◆ Given task ◆
Reproduce exactly the section that begins at the line containing "0.427), (-5.86, 0.25)]" and ends at the line containing "make_bench(3.803, 'wooden bench", both lines included; omit all other lines.

◆ The data ◆
Begin

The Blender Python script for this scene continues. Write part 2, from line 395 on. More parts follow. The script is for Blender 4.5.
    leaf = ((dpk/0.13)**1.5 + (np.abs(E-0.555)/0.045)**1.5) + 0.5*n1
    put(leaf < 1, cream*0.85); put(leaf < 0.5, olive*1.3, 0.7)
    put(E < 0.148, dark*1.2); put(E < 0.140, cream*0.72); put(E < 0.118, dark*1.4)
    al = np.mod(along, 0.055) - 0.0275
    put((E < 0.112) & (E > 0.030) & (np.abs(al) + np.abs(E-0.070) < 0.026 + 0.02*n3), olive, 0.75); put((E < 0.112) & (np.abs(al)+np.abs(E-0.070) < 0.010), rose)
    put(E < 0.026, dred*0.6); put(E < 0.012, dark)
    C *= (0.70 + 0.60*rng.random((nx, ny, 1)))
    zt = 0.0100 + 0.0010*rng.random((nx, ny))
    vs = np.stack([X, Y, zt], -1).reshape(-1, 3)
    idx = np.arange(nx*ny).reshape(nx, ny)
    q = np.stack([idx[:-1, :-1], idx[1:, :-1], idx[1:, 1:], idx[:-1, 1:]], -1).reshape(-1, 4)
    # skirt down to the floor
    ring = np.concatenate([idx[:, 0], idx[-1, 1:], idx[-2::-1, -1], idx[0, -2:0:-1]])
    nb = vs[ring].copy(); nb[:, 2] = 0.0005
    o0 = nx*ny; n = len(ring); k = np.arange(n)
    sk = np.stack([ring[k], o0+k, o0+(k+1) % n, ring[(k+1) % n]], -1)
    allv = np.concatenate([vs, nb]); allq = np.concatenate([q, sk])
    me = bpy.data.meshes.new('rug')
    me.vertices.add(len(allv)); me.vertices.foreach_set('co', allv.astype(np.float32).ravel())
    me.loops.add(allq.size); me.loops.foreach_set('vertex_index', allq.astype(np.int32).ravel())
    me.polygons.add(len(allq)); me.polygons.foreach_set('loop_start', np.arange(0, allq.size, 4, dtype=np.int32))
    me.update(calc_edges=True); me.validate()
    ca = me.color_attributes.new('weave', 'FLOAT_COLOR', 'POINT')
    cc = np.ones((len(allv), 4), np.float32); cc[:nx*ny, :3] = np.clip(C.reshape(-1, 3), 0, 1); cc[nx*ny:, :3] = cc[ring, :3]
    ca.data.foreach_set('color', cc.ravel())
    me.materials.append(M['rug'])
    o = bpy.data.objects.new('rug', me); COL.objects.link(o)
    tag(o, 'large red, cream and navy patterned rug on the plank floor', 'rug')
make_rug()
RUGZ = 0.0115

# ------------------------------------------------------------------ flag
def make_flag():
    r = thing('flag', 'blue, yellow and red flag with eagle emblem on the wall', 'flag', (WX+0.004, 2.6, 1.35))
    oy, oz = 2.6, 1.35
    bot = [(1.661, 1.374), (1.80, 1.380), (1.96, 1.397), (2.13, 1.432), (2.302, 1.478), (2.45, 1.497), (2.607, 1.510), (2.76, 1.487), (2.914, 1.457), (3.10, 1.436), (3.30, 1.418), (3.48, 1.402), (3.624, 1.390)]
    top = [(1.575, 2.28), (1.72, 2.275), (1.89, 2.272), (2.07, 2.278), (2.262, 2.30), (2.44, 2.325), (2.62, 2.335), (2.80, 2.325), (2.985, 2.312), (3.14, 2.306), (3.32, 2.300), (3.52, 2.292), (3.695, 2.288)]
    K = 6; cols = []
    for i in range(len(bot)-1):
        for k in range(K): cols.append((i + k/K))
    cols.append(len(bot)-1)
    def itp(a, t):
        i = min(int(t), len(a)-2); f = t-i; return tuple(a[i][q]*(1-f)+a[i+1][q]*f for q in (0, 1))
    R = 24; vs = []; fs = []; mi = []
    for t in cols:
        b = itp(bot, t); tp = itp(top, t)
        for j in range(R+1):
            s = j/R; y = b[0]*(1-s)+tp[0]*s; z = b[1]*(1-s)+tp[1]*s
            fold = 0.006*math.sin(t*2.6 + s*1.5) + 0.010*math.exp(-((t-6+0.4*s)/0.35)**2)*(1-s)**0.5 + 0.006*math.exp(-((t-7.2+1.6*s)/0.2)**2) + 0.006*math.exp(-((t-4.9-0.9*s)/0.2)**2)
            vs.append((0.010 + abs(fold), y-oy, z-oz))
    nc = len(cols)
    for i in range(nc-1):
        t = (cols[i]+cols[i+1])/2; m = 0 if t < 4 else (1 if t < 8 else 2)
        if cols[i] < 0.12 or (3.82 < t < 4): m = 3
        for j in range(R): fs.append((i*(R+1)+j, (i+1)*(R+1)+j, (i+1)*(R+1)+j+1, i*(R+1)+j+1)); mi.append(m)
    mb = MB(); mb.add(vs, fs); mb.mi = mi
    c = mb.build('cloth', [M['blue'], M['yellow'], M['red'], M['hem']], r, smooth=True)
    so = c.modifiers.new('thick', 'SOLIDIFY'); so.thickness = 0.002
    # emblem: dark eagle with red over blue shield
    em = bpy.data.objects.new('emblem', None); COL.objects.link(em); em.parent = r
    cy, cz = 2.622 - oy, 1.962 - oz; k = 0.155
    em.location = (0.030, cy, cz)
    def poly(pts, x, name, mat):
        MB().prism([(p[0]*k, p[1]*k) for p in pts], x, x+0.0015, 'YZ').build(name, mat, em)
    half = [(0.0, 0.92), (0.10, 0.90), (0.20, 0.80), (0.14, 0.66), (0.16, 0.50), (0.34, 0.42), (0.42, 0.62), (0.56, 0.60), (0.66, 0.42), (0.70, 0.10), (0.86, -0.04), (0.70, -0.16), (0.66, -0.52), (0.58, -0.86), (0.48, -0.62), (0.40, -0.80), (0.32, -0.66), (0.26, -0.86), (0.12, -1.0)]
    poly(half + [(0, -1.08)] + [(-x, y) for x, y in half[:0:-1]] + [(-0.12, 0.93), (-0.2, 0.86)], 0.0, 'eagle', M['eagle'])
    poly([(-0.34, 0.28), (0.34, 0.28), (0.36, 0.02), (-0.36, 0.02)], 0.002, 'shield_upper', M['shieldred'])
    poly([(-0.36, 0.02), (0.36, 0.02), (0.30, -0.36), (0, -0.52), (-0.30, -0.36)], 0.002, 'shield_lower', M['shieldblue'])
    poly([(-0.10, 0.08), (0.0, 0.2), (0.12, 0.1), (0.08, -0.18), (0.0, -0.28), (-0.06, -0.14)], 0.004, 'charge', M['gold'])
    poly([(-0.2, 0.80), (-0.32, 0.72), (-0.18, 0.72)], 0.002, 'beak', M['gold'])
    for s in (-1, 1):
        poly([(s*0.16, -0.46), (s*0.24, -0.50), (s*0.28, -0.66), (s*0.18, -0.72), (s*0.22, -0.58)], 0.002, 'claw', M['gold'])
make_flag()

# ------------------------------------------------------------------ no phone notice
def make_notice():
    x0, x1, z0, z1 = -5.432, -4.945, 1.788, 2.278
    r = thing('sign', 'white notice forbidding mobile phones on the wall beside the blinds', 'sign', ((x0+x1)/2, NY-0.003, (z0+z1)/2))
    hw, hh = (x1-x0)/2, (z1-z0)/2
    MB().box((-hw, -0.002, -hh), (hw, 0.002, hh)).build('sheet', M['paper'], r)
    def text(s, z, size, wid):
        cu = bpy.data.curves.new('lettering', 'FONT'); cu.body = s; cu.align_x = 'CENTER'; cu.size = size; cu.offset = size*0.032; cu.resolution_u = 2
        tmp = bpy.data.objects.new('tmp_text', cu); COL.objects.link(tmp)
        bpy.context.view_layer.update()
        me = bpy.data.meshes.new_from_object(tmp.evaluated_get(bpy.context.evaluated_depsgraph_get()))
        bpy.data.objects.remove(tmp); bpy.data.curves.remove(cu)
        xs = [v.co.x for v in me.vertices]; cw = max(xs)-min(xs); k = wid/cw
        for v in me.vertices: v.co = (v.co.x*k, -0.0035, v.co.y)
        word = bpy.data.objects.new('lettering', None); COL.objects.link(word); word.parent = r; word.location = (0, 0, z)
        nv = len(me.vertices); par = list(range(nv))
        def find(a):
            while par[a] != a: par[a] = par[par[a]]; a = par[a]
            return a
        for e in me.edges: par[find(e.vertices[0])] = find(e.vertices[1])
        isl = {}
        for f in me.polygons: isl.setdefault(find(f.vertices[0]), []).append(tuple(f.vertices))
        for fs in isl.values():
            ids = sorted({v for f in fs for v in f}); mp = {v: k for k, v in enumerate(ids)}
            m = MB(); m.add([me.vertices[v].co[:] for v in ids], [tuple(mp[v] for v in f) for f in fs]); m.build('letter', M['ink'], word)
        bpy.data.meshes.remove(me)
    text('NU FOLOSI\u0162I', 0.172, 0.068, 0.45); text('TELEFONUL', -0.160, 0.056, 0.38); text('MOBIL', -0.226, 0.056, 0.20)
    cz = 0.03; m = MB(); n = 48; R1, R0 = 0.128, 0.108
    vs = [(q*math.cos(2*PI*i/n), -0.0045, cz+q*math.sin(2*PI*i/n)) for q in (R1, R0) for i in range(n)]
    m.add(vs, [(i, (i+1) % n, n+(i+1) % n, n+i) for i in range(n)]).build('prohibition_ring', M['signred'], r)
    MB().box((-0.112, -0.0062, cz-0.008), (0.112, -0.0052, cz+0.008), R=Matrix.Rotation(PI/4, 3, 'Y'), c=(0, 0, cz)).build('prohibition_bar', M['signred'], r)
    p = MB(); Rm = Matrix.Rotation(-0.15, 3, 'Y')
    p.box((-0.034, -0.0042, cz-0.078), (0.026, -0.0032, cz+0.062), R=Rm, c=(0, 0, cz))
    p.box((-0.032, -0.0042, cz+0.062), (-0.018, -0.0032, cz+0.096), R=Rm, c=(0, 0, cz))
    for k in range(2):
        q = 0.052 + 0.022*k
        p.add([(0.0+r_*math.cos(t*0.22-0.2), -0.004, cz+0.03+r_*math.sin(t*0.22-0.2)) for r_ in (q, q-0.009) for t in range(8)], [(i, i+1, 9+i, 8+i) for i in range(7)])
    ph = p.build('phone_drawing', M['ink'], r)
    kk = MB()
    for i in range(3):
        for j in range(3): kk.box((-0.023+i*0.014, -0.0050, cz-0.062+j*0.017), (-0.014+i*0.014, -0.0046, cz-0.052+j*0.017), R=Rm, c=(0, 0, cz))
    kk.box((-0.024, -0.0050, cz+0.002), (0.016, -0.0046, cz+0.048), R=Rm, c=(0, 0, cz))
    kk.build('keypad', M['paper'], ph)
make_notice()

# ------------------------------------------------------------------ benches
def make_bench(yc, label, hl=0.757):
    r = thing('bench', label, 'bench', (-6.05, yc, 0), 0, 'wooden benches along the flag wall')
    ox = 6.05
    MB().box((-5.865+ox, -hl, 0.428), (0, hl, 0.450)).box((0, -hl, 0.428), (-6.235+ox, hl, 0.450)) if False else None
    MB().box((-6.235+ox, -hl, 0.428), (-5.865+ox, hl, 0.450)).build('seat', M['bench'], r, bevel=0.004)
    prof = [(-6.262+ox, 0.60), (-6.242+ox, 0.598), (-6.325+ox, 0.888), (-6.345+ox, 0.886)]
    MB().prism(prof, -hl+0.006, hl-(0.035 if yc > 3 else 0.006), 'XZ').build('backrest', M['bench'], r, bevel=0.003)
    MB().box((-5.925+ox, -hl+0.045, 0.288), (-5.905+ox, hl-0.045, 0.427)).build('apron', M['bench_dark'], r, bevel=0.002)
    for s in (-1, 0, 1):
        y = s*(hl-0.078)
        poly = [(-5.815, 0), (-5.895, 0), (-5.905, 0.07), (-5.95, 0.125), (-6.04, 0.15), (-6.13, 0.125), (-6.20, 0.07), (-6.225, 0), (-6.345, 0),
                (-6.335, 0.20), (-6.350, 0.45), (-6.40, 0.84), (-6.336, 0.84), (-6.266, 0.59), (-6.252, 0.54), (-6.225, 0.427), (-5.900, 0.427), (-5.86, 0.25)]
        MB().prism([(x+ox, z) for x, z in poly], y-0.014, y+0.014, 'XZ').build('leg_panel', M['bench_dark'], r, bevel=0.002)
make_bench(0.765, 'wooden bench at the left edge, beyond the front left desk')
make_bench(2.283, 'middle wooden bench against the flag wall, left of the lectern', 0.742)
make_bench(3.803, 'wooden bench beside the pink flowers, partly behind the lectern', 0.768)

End
Begin

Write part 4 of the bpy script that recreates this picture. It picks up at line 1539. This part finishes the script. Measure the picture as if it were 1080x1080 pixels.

End

◆ Solution to this exercise ◆
                (-6.335, 0.20), (-6.350, 0.45), (-6.40, 0.84), (-6.336, 0.84), (-6.266, 0.59), (-6.252, 0.54), (-6.225, 0.427), (-5.900, 0.427), (-5.86, 0.25)]
        MB().prism([(x+ox, z) for x, z in poly], y-0.014, y+0.014, 'XZ').build('leg_panel', M['bench_dark'], r, bevel=0.002)
make_bench(0.765, 'wooden bench at the left edge, beyond the front left desk')
make_bench(2.283, 'middle wooden bench against the flag wall, left of the lectern', 0.742)
make_bench(3.803, 'wooden bench beside the pink flowers, partly behind the lectern', 0.768)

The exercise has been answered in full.